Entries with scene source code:
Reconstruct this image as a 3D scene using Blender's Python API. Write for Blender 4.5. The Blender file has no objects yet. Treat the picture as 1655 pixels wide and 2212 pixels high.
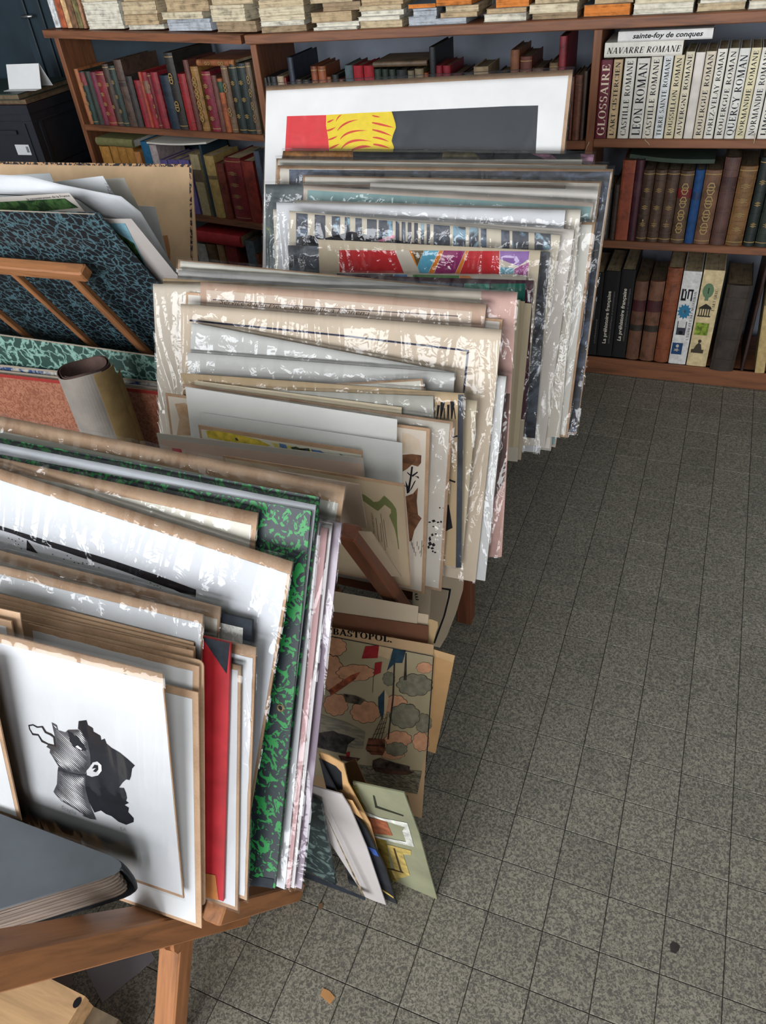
import bpy, math, random
from mathutils import Vector, Matrix
random.seed(7)
scene = bpy.context.scene
COL = scene.collection

# ------------------------------------------------------------------ camera
FPX, PCX, PCY = 1620.06, 827.5, 1106.0
CR = Vector((0.92476801, 0.37092284, -0.0849728))
CD = Vector((0.17509567, -0.6130304, -0.77041238))
CF = Vector((-0.33785445, 0.69757435, -0.63185789))
CAM = Vector((0.158219, -0.583732, 1.453167))
cd = bpy.data.cameras.new('camera'); cam = bpy.data.objects.new('camera', cd); COL.objects.link(cam)
cd.sensor_fit = 'VERTICAL'; cd.sensor_height = 24.0; cd.lens = FPX / 2212.0 * 24.0
cd.clip_start = 0.02; cd.clip_end = 60
up_, bk_ = -CD, -CF
cam.matrix_world = Matrix(((CR.x, up_.x, bk_.x, CAM.x), (CR.y, up_.y, bk_.y, CAM.y), (CR.z, up_.z, bk_.z, CAM.z), (0, 0, 0, 1)))
scene.camera = cam

# ------------------------------------------------------------------ world, lights, exposure
w = bpy.data.worlds.new('world'); scene.world = w; w.use_nodes = True
bg = w.node_tree.nodes['Background']; bg.inputs[0].default_value = (0.86, 0.90, 1.0, 1); bg.inputs[1].default_value = 0.26
def area(name, loc, target, sx, sy, power, col):
    l = bpy.data.lights.new(name, 'AREA'); l.shape = 'RECTANGLE'; l.size = sx; l.size_y = sy; l.energy = power; l.color = col
    o = bpy.data.objects.new(name, l); COL.objects.link(o); o.location = loc
    o.rotation_euler = (Vector(target) - Vector(loc)).to_track_quat('-Z', 'Y').to_euler()
    return o
area('shop_window_daylight', (-1.7, -3.12, 1.55), (-1.7, 0, 1.25), 4.2, 2.3, 290, (0.94, 0.97, 1.0))
area('shop_door_daylight', (1.75, -3.12, 1.2), (1.75, 0, 1.1), 1.1, 2.2, 62, (0.96, 0.98, 1.0))
cy = scene.cycles
cy.max_bounces = 4; cy.diffuse_bounces = 2; cy.glossy_bounces = 2; cy.transmission_bounces = 2; cy.caustics_reflective = False; cy.caustics_refractive = False
cy.adaptive_threshold = 0.06
vs = scene.view_settings
vs.view_transform = 'Standard'; vs.look = 'None'; vs.gamma = 1.0; vs.exposure = -0.05; vs.use_curve_mapping = False

# ------------------------------------------------------------------ geometry helpers
def ray(u, v): return CR * ((u - PCX) / FPX) + CD * ((v - PCY) / FPX) + CF
def hit(u, v, n, p):
    d = ray(u, v); n = Vector(n); return CAM + d * (n.dot(Vector(p) - CAM) / n.dot(d))
def on_z(u, v, z): return hit(u, v, (0, 0, 1), (0, 0, z))
def on_y(u, v, y): return hit(u, v, (0, 1, 0), (0, y, 0))
def pix(p):
    q = Vector(p) - CAM; z = q.dot(CF); return (FPX * q.dot(CR) / z + PCX, FPX * q.dot(CD) / z + PCY)
def frame(o, ex, ey, ez):
    return Matrix(((ex.x, ey.x, ez.x, o.x), (ex.y, ey.y, ez.y, o.y), (ex.z, ey.z, ez.z, o.z), (0, 0, 0, 1)))
def Z(x0, y0, x1, wz=1655.0):
    s = (x1 - x0) / wz
    return lambda a, b: (x0 + a * s, y0 + b * s)

def obj(name, data, parent=None, mw=None, mats=None):
    o = bpy.data.objects.new(name, data); COL.objects.link(o)
    if parent is not None: o.parent = parent
    if mw is not None: o.matrix_world = mw if parent is None else mw; 
    return o
def mesh(name, verts, faces, mat=None, smooth=False, fmat=None):
    m = bpy.data.meshes.new(name); m.from_pydata([tuple(v) for v in verts], [], faces); m.update()
    if mat is not None:
        for k in (mat if isinstance(mat, (list, tuple)) else [mat]): m.materials.append(k)
    if fmat: 
        for p, i in zip(m.polygons, fmat): p.material_index = i
    if smooth:
        for p in m.polygons: p.use_smooth = True
    return m
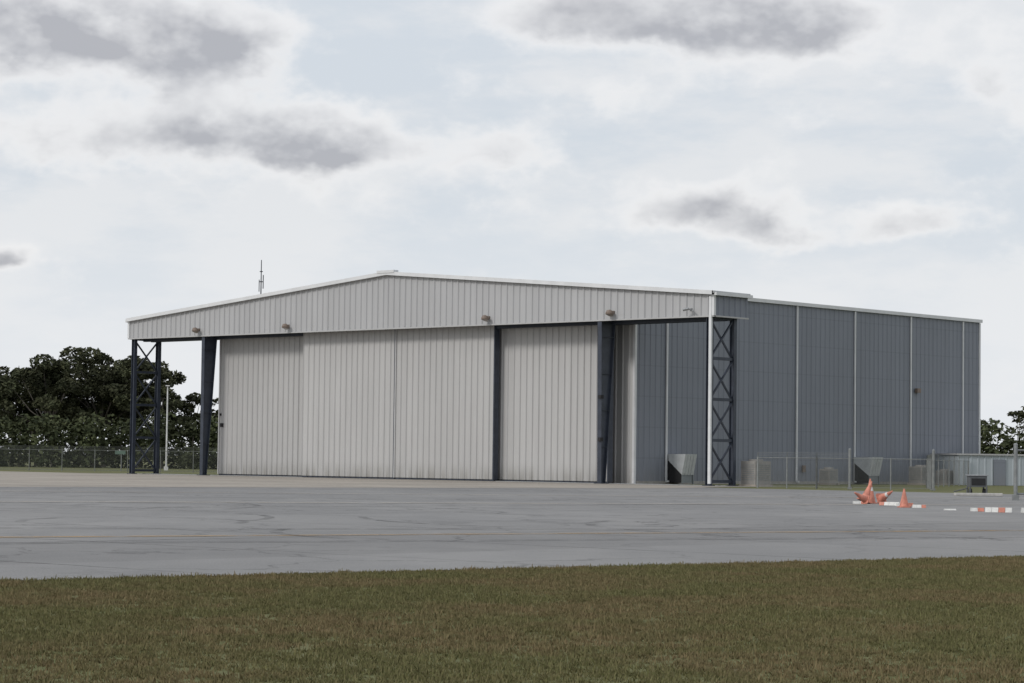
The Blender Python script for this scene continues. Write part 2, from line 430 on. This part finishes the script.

**GIVEN INSTRUCTION**
Beginning with the first line of the records above, extract each line exactly through the line that holds "COL = scene.collection", both ends included. Omit pictures.

**WRITTEN REPLY**
Reconstruct this image as a 3D scene using Blender's Python API. Write for Blender 4.5. The Blender file has no objects yet. Treat the picture as 1655 pixels wide and 2212 pixels high.
import bpy, math, random
from mathutils import Vector, Matrix
random.seed(7)
scene = bpy.context.scene
COL = scene.collection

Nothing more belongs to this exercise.